• Natural Gas News

    India Not to Support Stranded Gas Power Plants

Summary

Gas-based power plants are stranded or operating at sub-optimal levels because of a lack of gas supply.

by: Shardul Sharma

Posted in:

Natural Gas & LNG News, Asia/Oceania, Liquefied Natural Gas (LNG), Corporate, Political, Ministries, Gas for Transport, Infrastructure, News By Country, India

India Not to Support Stranded Gas Power Plants

India's federal government will not support gas-based power plants that are stranded or operating at sub-optimal levels because of a lack of gas supply, given that the states themselves are unwilling to grant concessions to such projects, power minister Raj Kumar Singh said in the upper house of the parliament on March 9. 
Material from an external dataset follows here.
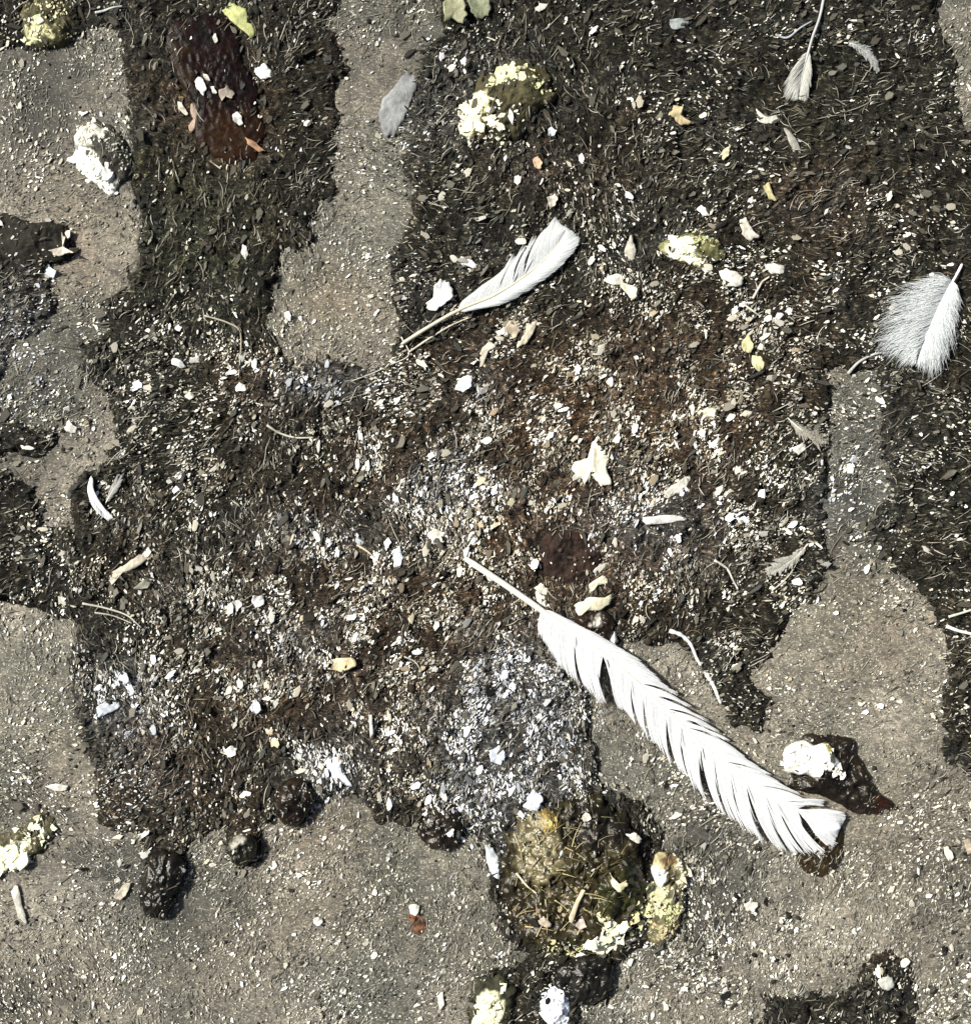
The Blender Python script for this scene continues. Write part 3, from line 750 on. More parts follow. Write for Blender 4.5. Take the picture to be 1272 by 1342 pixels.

Utilisation of gas-based power generation has grown without any support anyway, the minister noted. Gas prices have been on a downward trend since last year, making gas-fired power more competitive. As a result, the load factor at gas power stations rose from 22.15% between April 1, 2019 and March 31, 2020, to 26.64% as of August 2020.

As such, "it was decided that there may not be any need to have any policy on providing support to the gas-based power plants at this juncture,” the minister said. 

The federal government has been discussing support measures for gas-fired power with the states for some time. State governments believe concessions for struggling plants, such as reduced tax on gas supply, are not feasible in the current economic situation, Singh said. 

There was previously a federal support scheme for stranded gas power plants, aimed at ensuring they could obtain imported LNG and domestic gas at the expense of all stakeholders and supplemented with support from the power system development fund. But that scheme expired in March 2017. The Central Electricity Authority estimates that about 5.5 GW of India's 25 GW of gas-fired generation capacity was offline between April 2020 and January 2021, due to a lack of gas supply.